I was buoyed by my success.  I made it to D.C. in three rides.  The longest was a driver who picked me up around Quaker City and took me as far as Hagerstown.  A second ride (by a contractor who was at Catholic U. the same time my dad was) got me to Gaithersburg, and a third ride dropped me off on M St. in Georgetown.  I had turned 18 earlier that week, which meant I was finally legal to drink beer.  And I marked the event in style.  I had my first legal beer at Clyde's of Georgetown, which was the prototype for the gathering place in St. Elmo's Fire.  Its lunchtime menu inspired Starland Vocal Band's "Afternoon Delight."  (Since I had just read William Peter Blatty's The Exorcist, I had searched in vain to find The Tombs, the bar where whiskey priest Damien Karras cries into his suds to a fellow priest about his lack of faith.)  I remember the polyglot conversations at the tables around me, and the pay phones in the rest room.  I spent the remainder of the night wandering around Washington, and buying The Washington Post as soon as it rolled off the presses.

Getting home was no fun.  I had a ride to the infamous Breezewood, Pa. from Silver Spring.  Breezewood is the "Town of Motels" just off the Pennsylvania Turnpike, eloquently described by Business Week in 1991 as "a polyp on the nation's interstate highway system."  I was stuck there for hours, so much so that if Breezewood is the first thing I see when I die, I will know beyond a doubt where I've gone.

I won't list every journey I made by thumb, but the memorable one came in the spring of 1982, when my LRY friend John (whom I met at the aforementioned OPIK '79) came to visit me in Marietta.  Going to all of Marietta's points of interest does not take long, even with a trip across the river to the Fenton Art Glass plant in Williamstown.  Bored, John and I were doing the "What do you wanna do?"  "I dunno--what do you wanna do?" thing, when I said, in jest, "Let's hitch to D.C."  The next several hours consisted my burning up the phone lines to find friends of friends (multiplied ad infinitum in the D.C. area where we could sleep.  The calls started at the Unitarian Universalist Association's Washington office, and became quite hydra-headed.)  Both of us owned Paul Dimaggio's The Hitchhiker's Field Manual, and we had both read our copies to tatters, since it had become a weird kind of Bible for both of us.  During the journey, whenever we argued over where to stand on the road, Dimaggio's word was law.

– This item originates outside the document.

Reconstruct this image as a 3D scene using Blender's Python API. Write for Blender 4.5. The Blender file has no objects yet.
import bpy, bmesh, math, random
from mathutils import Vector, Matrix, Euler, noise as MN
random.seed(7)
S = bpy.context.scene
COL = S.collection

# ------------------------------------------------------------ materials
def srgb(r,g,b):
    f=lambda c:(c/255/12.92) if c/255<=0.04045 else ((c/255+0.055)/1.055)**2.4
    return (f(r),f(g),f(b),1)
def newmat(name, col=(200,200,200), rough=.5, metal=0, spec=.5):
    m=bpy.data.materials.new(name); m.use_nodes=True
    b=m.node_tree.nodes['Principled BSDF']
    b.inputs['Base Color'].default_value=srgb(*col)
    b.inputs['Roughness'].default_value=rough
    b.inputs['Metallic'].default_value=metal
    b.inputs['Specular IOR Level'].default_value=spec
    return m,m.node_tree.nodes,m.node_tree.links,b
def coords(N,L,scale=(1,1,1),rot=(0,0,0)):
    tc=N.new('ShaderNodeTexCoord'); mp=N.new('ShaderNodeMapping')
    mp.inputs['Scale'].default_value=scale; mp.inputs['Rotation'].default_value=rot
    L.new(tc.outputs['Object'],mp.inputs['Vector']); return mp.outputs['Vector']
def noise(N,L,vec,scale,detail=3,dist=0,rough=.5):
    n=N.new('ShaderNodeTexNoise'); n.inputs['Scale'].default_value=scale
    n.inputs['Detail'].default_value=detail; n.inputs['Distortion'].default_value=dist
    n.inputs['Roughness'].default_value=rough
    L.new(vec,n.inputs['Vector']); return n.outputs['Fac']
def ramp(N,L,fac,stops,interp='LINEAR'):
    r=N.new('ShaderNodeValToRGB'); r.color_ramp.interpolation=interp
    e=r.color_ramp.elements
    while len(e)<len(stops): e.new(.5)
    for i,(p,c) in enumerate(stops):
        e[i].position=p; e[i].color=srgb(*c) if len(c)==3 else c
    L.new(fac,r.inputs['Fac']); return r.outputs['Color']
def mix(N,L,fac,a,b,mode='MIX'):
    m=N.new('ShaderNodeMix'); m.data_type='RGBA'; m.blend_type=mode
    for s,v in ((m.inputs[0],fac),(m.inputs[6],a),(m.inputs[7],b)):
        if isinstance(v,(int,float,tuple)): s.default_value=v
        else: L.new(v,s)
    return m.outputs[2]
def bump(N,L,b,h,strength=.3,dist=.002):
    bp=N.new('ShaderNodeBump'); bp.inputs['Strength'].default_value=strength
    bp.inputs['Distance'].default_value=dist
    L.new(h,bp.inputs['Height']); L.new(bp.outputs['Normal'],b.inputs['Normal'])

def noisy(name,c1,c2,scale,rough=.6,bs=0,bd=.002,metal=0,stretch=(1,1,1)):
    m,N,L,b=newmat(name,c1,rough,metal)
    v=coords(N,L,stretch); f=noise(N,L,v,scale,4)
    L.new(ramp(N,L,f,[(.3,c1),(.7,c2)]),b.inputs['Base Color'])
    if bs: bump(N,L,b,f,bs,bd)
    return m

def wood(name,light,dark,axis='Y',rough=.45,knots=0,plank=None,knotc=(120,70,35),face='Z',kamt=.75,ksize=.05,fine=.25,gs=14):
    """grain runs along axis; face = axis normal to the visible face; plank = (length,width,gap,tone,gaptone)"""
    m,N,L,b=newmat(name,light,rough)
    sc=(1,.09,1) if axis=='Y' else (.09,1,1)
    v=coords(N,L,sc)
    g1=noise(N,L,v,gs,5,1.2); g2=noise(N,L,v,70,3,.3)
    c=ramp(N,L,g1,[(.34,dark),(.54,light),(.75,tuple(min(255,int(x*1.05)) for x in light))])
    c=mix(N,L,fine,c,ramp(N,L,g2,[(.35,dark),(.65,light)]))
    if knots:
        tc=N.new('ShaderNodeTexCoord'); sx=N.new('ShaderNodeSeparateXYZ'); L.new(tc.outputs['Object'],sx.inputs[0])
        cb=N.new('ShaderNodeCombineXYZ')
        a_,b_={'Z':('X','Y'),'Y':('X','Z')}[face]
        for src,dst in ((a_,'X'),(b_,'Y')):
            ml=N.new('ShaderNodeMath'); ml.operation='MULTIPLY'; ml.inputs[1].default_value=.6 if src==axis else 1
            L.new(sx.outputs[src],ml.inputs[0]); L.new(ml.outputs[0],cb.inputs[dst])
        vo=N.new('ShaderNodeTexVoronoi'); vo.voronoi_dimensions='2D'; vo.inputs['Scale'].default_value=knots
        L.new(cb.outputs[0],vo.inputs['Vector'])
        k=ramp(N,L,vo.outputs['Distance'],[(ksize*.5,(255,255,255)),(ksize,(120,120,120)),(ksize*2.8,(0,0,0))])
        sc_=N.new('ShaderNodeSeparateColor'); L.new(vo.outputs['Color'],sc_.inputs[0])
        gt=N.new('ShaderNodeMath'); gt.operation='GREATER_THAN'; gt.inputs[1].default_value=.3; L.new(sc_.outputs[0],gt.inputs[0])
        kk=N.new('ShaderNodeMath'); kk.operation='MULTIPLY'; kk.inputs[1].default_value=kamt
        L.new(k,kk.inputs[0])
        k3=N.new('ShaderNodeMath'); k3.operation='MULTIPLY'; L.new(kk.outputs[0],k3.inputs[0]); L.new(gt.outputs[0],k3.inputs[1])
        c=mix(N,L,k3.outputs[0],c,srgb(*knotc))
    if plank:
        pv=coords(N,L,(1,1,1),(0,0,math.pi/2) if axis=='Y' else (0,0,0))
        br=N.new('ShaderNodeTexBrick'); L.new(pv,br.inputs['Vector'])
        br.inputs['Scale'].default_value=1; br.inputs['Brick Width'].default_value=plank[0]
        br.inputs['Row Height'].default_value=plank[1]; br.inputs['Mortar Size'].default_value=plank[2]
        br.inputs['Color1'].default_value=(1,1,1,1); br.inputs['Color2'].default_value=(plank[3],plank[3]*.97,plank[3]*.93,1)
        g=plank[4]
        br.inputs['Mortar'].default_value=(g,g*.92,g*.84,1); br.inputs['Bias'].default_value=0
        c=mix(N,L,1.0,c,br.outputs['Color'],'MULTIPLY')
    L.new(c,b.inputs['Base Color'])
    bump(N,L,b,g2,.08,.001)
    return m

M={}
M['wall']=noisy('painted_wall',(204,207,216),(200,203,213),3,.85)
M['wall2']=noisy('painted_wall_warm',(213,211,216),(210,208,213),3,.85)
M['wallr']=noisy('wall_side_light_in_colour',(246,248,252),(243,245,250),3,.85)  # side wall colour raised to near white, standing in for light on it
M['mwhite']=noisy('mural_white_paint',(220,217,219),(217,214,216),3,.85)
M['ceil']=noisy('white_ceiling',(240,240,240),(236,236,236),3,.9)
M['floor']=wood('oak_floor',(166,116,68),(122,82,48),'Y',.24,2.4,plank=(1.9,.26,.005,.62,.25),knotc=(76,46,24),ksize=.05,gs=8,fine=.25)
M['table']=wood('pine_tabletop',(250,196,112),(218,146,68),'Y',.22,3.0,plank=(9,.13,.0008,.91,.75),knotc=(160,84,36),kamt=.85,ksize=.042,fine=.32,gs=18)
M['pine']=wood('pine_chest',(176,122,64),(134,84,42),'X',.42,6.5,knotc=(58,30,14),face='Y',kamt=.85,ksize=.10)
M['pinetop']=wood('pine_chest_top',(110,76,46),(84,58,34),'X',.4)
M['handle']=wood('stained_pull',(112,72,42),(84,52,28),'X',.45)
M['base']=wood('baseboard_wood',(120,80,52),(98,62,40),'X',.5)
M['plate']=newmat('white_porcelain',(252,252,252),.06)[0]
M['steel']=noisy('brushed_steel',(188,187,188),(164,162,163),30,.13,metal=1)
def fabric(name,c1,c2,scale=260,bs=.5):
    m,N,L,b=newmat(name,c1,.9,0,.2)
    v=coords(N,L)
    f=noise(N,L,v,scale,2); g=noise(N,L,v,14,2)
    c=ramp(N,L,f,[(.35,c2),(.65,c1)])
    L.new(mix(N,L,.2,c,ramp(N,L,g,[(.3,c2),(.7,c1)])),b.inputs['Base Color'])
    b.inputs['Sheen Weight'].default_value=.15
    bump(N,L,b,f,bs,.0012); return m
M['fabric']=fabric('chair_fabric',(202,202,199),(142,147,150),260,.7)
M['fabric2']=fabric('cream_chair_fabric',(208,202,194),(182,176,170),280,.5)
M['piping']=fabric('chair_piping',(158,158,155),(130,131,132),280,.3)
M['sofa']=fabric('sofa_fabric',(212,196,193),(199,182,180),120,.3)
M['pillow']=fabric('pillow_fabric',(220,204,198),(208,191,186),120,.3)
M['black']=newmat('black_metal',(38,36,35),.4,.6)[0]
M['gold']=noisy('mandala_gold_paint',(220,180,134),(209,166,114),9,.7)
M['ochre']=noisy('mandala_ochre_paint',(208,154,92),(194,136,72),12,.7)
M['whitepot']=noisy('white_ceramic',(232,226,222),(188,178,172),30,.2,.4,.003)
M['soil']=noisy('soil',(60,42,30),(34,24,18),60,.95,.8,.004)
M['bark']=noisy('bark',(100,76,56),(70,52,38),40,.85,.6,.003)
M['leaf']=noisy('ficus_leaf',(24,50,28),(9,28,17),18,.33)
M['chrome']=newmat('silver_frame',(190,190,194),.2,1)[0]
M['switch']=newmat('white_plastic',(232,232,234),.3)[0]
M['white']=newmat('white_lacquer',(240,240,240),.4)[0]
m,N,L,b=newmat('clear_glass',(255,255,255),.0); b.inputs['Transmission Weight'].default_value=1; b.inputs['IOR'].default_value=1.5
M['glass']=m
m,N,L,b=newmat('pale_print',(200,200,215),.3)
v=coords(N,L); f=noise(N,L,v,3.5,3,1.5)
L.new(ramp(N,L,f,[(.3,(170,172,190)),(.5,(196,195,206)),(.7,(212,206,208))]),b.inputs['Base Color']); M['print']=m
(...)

Our name for the trip was the "Nobody Said It Was Easy" tour.  Nobody said hitchhiking was easy, this is true, but the song "Nobody Said It Was Easy (Lookin' for the Lights)", by the Louisiana band Le Roux, seemed to be on the radio or tape deck of every car picking us up.  In Bethesda, we hopped a Metro bus that put us in Dupont Circle.  John and I were both tired and cross from the long journey and inadequate nutrition, and John was skeptical of my claims that we had made it.  I was vindicated when the escalator in the Dupont Circle Metro station brought us to street level.  I nudged John.  "What?" he said testily.  Without a word, I pointed at the lighted dome of the Capitol.

My final hitchhike was from Cincinnati to Columbus in 1989, illegally, since I used Interstate 71 the entire way.  Not a memorable trip.  In my journal, I wrote about it in two sentences, and devoted pages more to the subsequent visit with Adam Bradley.